----- Dataset entries

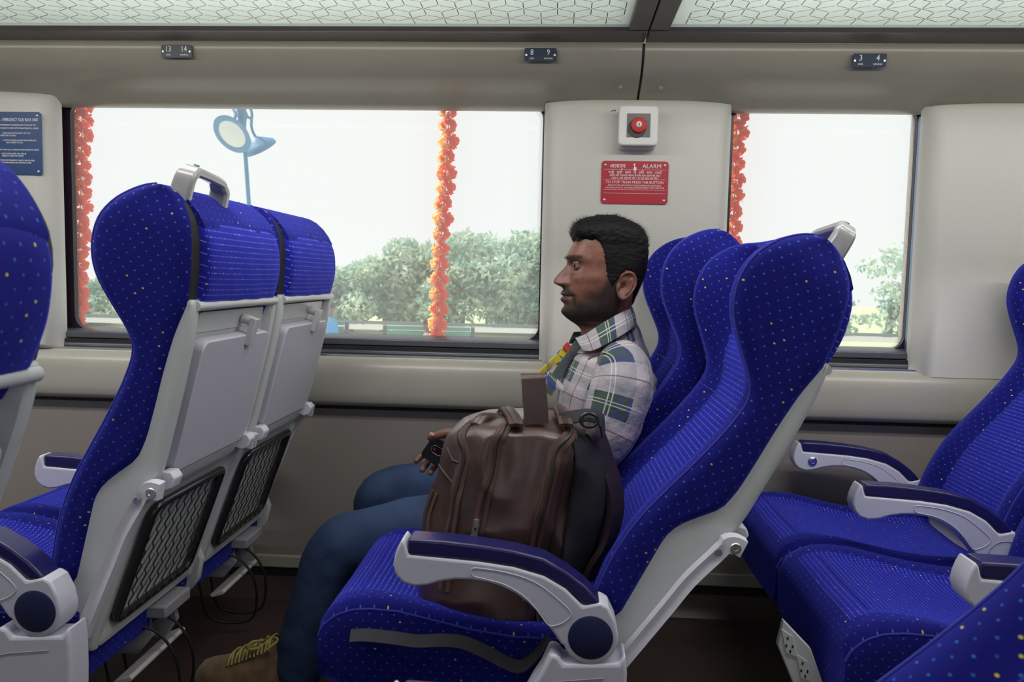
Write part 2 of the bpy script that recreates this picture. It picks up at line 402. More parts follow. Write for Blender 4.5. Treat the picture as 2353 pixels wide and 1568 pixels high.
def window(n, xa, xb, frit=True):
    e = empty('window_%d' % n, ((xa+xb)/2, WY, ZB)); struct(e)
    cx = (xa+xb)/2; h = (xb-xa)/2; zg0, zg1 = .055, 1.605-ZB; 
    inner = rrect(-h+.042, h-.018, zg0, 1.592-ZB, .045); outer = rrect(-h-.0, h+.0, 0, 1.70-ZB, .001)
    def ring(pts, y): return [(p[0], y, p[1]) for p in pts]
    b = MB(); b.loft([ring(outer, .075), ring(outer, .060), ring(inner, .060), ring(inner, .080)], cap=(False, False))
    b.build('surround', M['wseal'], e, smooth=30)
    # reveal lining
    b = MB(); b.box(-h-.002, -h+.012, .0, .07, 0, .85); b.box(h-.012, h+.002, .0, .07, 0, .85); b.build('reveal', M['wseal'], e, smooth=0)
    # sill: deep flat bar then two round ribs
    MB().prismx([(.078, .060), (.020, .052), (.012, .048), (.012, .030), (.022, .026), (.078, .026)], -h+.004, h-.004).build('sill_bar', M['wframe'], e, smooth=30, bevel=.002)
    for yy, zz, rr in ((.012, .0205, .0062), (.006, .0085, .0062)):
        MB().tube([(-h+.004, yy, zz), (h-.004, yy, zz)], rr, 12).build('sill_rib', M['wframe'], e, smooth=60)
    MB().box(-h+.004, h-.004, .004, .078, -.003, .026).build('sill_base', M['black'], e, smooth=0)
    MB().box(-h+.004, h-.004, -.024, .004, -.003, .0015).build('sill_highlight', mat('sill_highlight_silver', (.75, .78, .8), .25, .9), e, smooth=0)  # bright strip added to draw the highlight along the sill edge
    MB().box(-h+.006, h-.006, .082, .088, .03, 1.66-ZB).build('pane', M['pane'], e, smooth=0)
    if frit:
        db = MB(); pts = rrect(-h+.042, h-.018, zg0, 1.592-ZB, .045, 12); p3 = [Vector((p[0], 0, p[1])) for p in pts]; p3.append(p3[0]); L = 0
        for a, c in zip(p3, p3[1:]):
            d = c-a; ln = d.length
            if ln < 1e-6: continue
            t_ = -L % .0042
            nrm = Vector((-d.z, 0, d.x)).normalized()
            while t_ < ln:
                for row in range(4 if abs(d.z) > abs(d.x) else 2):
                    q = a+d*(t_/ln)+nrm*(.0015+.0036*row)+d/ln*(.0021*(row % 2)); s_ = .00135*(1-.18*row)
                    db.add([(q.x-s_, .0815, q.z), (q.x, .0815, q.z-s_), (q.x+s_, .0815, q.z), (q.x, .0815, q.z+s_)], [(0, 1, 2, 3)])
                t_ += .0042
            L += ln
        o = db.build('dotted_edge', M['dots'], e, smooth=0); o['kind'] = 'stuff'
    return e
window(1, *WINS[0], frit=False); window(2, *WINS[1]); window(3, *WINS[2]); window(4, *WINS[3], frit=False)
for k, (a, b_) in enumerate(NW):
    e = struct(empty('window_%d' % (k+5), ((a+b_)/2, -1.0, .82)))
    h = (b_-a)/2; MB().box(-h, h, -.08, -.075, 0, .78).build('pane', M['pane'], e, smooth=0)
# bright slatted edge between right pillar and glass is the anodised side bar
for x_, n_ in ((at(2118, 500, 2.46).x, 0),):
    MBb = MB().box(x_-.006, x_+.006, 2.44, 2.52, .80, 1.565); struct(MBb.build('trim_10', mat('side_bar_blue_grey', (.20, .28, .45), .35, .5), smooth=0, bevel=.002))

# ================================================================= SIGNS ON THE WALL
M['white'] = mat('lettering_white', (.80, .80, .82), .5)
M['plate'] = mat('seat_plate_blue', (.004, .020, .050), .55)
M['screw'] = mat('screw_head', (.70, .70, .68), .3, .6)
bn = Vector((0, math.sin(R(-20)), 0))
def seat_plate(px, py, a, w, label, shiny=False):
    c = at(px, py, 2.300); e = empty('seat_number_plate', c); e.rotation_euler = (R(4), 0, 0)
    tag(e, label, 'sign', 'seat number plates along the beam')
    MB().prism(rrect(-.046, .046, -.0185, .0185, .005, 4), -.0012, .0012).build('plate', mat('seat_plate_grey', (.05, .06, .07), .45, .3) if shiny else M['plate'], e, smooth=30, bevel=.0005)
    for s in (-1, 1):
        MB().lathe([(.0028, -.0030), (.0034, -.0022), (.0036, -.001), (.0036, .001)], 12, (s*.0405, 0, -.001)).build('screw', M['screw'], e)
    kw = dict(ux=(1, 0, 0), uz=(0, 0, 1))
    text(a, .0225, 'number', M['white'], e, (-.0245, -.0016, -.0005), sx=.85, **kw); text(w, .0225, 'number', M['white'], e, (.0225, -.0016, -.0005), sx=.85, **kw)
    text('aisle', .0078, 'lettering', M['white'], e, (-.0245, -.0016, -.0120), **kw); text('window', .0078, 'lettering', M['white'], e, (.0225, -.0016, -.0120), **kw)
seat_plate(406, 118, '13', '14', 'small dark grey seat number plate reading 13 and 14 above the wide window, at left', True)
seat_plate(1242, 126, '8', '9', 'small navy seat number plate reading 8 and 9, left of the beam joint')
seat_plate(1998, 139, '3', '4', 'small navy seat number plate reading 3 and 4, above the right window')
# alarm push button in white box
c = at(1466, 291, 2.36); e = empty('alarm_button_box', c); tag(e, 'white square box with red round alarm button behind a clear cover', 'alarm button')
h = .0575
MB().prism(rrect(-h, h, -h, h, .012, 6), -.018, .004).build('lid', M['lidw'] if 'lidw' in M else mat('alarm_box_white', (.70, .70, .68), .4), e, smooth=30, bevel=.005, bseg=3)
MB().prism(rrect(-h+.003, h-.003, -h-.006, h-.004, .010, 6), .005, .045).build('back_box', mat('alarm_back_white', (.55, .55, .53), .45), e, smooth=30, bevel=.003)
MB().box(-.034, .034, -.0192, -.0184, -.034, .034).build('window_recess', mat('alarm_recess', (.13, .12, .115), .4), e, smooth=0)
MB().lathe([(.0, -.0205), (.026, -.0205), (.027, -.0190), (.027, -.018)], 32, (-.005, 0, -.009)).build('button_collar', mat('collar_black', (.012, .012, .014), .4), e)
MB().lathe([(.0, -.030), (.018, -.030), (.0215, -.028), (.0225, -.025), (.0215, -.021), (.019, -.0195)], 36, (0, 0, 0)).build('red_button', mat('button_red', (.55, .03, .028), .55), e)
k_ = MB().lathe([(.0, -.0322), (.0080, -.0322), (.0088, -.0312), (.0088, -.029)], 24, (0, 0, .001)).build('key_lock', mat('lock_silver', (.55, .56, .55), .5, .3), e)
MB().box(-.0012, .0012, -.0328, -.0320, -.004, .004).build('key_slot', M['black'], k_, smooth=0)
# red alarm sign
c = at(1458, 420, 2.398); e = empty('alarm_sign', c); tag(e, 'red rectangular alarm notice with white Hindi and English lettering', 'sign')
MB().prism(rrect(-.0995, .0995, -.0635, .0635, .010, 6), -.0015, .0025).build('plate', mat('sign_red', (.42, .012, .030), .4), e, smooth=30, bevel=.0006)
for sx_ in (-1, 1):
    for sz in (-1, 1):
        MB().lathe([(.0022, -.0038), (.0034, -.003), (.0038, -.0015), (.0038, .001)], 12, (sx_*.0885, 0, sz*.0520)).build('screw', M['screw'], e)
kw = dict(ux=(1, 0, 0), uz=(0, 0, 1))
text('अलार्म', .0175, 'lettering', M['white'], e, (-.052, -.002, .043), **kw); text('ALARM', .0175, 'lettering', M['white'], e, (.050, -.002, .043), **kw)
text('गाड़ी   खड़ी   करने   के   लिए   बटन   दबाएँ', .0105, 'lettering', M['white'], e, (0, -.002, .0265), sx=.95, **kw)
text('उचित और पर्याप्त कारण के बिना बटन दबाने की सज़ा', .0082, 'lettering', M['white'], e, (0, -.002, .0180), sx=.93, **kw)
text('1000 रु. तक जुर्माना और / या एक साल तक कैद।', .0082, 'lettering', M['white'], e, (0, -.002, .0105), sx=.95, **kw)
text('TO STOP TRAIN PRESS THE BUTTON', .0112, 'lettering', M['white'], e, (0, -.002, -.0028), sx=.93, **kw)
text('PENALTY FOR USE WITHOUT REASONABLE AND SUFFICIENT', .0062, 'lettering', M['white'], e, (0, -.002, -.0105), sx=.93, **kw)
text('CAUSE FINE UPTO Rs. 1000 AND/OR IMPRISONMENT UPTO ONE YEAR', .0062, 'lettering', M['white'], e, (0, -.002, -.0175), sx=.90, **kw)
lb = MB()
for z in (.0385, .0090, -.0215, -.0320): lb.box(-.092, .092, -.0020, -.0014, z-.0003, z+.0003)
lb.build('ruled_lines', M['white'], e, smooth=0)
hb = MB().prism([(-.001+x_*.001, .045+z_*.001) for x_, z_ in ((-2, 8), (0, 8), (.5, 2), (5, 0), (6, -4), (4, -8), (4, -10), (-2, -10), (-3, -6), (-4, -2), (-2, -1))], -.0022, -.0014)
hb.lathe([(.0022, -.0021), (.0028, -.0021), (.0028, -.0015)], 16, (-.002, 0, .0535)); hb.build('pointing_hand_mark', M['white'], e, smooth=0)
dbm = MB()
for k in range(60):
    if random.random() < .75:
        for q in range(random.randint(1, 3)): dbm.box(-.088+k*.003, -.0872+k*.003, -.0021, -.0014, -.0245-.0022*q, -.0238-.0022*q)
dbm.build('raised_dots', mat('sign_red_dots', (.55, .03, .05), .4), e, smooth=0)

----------
----- Dataset entries

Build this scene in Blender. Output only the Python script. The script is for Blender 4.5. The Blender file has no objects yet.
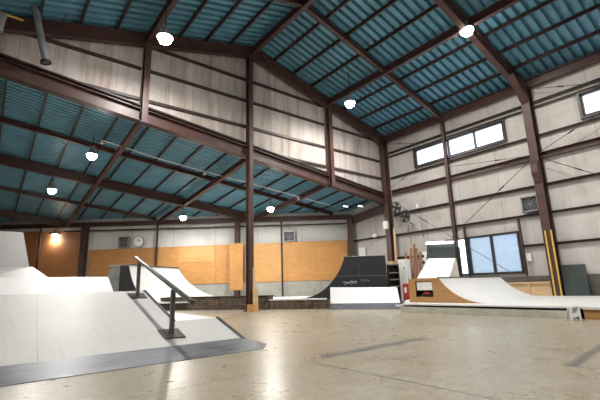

----------
----- Dataset entries

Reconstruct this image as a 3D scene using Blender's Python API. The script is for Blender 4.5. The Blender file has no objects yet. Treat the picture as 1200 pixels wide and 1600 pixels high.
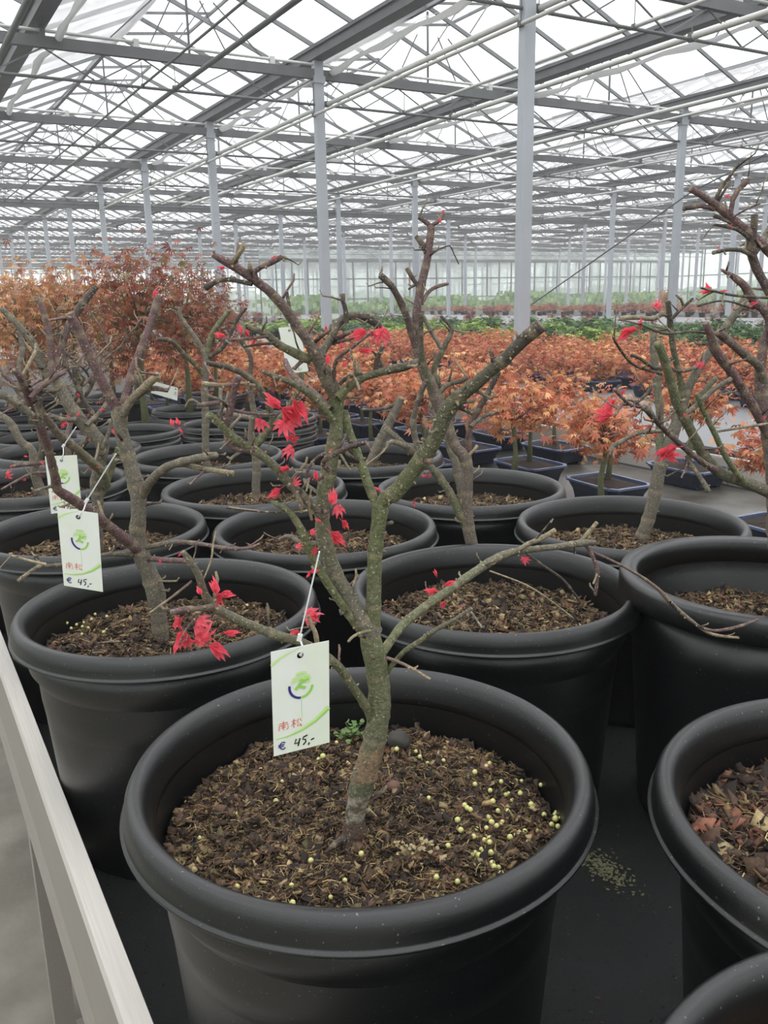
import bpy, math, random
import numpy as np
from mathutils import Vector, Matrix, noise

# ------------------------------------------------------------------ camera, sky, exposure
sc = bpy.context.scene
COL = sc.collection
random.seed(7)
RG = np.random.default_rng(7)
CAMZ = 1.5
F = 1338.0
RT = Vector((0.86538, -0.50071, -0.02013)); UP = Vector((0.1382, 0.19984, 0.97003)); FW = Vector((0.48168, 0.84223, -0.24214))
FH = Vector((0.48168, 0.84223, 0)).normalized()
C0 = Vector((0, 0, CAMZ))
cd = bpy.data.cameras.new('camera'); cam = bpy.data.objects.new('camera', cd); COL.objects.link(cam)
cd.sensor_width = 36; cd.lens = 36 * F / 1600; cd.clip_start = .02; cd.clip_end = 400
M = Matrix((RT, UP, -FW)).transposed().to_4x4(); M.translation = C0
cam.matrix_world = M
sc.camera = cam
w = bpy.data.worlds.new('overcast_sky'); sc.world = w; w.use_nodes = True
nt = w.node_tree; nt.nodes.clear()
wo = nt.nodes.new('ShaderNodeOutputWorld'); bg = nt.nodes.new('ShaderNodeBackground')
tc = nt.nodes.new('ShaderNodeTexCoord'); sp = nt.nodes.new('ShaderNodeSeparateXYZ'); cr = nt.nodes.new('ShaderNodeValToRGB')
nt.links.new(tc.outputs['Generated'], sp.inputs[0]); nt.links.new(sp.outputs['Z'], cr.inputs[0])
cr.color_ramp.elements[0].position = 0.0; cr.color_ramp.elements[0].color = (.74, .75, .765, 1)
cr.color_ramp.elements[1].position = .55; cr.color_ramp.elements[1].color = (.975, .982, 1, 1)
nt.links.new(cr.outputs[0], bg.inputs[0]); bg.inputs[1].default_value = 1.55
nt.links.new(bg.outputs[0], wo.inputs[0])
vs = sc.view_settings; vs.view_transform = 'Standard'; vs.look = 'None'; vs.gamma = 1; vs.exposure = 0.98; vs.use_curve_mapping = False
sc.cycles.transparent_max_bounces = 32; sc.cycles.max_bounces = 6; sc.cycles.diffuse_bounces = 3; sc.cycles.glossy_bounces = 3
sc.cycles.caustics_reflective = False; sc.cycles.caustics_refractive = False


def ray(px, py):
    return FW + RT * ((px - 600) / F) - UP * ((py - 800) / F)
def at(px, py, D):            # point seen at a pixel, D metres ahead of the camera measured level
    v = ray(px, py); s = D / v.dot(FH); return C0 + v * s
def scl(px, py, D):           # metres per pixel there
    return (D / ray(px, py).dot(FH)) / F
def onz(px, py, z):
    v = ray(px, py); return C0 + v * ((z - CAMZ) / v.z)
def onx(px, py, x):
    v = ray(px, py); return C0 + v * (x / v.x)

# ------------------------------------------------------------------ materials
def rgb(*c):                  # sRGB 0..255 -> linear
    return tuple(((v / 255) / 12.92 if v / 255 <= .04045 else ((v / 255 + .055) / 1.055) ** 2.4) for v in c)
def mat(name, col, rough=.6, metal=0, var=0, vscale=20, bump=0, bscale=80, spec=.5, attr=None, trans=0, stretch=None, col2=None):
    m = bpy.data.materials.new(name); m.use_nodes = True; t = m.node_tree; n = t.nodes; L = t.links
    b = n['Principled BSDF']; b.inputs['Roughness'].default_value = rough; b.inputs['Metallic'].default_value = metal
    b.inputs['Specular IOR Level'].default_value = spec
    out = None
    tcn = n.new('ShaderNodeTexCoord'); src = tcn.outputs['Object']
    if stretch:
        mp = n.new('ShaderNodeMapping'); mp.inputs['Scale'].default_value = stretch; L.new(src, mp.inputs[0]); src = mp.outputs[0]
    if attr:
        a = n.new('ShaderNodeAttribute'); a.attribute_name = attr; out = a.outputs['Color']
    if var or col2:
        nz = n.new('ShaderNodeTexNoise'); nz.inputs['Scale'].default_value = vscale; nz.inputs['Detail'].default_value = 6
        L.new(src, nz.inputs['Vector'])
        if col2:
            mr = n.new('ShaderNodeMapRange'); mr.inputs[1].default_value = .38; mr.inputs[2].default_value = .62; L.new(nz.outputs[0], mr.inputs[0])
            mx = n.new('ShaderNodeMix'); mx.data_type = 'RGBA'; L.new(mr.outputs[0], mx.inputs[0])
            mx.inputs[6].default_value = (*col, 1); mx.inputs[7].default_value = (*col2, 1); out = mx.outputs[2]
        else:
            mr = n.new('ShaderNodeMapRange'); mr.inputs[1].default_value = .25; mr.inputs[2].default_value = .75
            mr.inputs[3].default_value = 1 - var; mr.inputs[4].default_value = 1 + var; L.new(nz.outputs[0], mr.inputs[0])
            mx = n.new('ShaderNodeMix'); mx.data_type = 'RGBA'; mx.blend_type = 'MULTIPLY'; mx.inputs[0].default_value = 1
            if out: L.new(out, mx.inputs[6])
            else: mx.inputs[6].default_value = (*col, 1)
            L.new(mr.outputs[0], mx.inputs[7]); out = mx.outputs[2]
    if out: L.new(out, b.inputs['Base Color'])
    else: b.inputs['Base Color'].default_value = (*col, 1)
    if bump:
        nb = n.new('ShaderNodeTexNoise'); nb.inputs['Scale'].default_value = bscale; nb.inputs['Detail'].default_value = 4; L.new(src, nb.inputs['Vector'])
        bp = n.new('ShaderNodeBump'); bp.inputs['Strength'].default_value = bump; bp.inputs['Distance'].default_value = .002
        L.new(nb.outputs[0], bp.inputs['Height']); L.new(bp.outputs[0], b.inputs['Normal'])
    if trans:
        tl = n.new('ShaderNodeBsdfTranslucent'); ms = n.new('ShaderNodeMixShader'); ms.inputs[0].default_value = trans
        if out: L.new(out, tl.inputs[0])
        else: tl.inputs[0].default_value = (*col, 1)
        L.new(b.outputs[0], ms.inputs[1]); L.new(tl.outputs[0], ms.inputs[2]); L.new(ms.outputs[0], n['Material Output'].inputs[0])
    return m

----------

* **The task**: Give again the lines from "Reconstruct this image" to "from mathutils import Vector, Matrix, noise" exactly, both of those lines included, and do not include any pictures.

* **The reply**:
Reconstruct this image as a 3D scene using Blender's Python API. The script is for Blender 4.5. The Blender file has no objects yet. Treat the picture as 1200 pixels wide and 1600 pixels high.
import bpy, math, random
import numpy as np
from mathutils import Vector, Matrix, noise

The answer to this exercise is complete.